Forex today was busy again. 

The US dollar was down to YTD lows, losing  -0.61% on the day within a range of 88.558 - 89.004. 

With respect to US 10yr treasury yields, these initially rose to the highest since Jan 2014 at 2.94% in European trade before sliding to 2.89% in NY. Fed fund futures yields point to a rate hike in March while it looks questionable if the Fed will hike a further two or three times this year.  (The VIX over the 20 mark at one stage in the session. There was a high of 50 on Feb 6 leading to the stock market rout). 

Stocks were once again volatile on Wall Street, offered and then recovering into the close in the benchmarks - (Utilities have been leading gains while energy is down 1.2%).

As for data:

  • Philadelphia Fed manufacturing survey Feb: 25.8 (est 21.8; previous 22.2)
  • NY empire state manufacturing index Feb: 13.1 (est 18; previous 17.7)
  • US initial jobless claims 10-Feb: 230k (est 228k; previous was revised 223k)
  • Continuing jobless claims 3-Feb: 1942k (est 1925k; previous was revised 1927k)

EUR/USD entered NY + 0.26 % despite the US/German bond yield gap at a 10-month high on the back of U.S. inflation kicks in. The DAX was up 0.81% and the DXY was -0.38%. 1.2457 was the low in NY on the back of real money selling seen between 1.25/1.26 and profit taking ensued. The euro rose again on the back of renewed weakness in the DXY in NY that met fresh 15-month lows. Despite more inflationary data and higher 10-year yields,  EUR/USD moved to a high of 1.2502 at the close where the price was capped, drifting lower into the Asian handover.

After rising to an 11-day top of 1.4078 during the European's shift, GBP/USD extended the bid to 1.4104 in NY. Weakness in the dollar is helping the pound shrug off negative  Brexit press and headlines. However, one positive headline was run by the BBC: "EU 'removes transition punishment clause'".  We also heard from Bundesbank’s Wuermeling: "Brexit may harm major funding channels for EU (expects Brexit to ‘change London's role in finance’)."

For the cross, stuck within a  0.8930-0.8690 range, it ended the North American session at 0.8878 within a range of between 0.8899-0.8859. There were a lack of drivers for EUR/GBP perse and flows stemmed from weakness in the greenback and levels in cable and the euro. Eyes are on 0.8928 Jan 12 high and 0.8980 Nov 28 high.
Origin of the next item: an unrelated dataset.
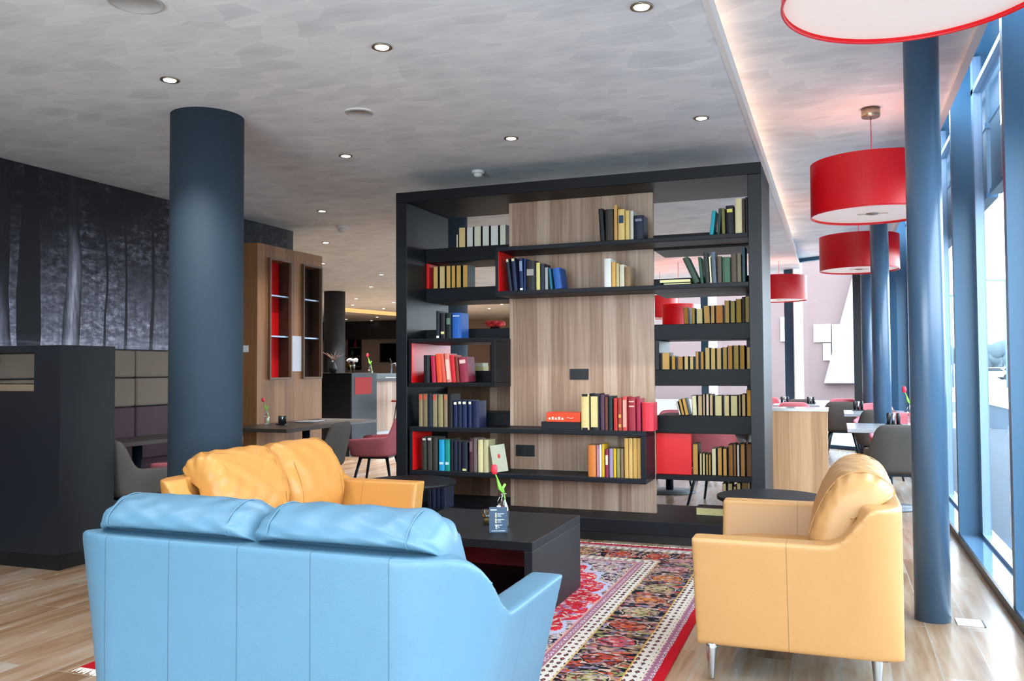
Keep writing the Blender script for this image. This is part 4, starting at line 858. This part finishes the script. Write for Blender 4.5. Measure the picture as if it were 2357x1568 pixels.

USD/JPY was a highlight in the FX space on Thursday, making a fresh 15 month low in the NY closing hour despite an upside correction on the stock market.  106.50 had been taken out in Asia and then 106.18 was cleared in early London. USD/JPY went on to make further losses below the 61.8% of the 2016 rally and made a low of 106.03, (10 Nov 2016 low).

As for the antipodeans, the Aussie was offered at the start of the North American session and made a low of 0.7891 before recovering on dollar weakness and rallying through the hourly 21-SMA at 0.7933. There appears to be a correlation with stock prices and higher betas and the Aussie continued higher on the heels of the correction in the S&P/Dow late in NY before closing at 0.7945. The Kiwi ended the US session at  0.7390 within a range of 0.7368/94, losing its grip on the Asian session highs of 0.7411.

Key events ahead:

Analysts at Westpac noted that today is the peak day for lunar new year holidays in Asia, with Tokyo the only major regional market open. More highlights from Westpac:

"Mainland China is closed until Thursday 22nd.

Sterling often reacts to surprises in the UK retail sales report. Consensus for Jan sales ex-fuel is 2.4%yr.

The US data calendar is not as market-sensitive as the CPI report on Wed but still worth noting, especially Jan housing starts and Feb consumer sentiment  from the University of Michigan."